1曲を通して時が経つこと、過ぎていくことをそのまま描くのではなく、どこか景色が見えるように彩っていきます。
君が変わっていくように、僕も変わっていきます。
どんなに変わったとしても経験を積み重ねていったとしても、この瞬間を思い出せる言葉が、歌さえあれば、心は離れないし頑張っていけるという決意にも取れます。
突然ふいに鳴り響くベルの音
焦る僕 解ける手 離れてく君
夢中で呼び止めて抱きしめたんだ
君がどこに行ったって僕の声で守るよ
出典: 奏/作詞:大橋卓弥・常田真太郎 作曲:大橋卓弥・常田真太郎
もちろん定時に電車は出発していきます。
まだまだ手を離せていなかった2人。
「さよなら」の言葉じゃない何かを探すよりも君の名前を呼んで抱きしめること以上に気持ちが伝わることがあるでしょうか。
「僕の声で守るよ」
彼はミュージシャンのようです。
離れていても歌い続けていくこと、この瞬間を気持ちを、歌に、声に変えていくことが2人を繋いでいくことになります。
君が僕の前に現れた日から
何もかもが違くみえたんだ
朝も光も涙も歌う声も
君が輝きをくれたんだ
抑えきれない思いをこの声に乗せて
遠く君の街へ届けよう
たとえばそれがこんな歌だったら
僕らは何処にいたとしてもつながっていける
出典: 奏/作詞:大橋卓弥・常田真太郎 作曲:大橋卓弥・常田真太郎
最後の最後で非常に直接的な歌詞がはめ込まれていきます。
ここまで情景が浮かぶような歌詞が続いてきた分、気持ちが直接表現された言葉にはグッときます。

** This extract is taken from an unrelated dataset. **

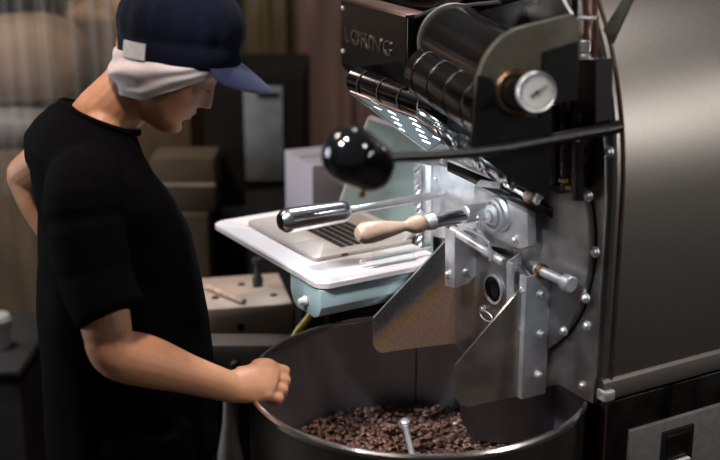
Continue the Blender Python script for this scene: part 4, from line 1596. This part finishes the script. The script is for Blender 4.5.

君がいたからこそ日々は色付いていく、感謝の思いも寂しさも好きという気持ちも全部歌にして届けようという決意が表れています。
「こんな歌」っていうのは「奏」自身なのでしょうか。
きっとこの歌に勇気付けられる人も、同じような境遇で響く人もたくさんいるかと思います。
なかなか歌自身を歌詞の中とリンクさせていくような楽曲は少ないような気がします。
音楽は世に出たら聞き手のものになります。
非常に絶妙な形で聞き手に手渡していくような歌詞の世界観に仕上がっています。
もちろん「こんな歌」は2人にとっての思い出の歌を当てはめても良いでしょう。それが2人を繋ぐ1曲になるのですから。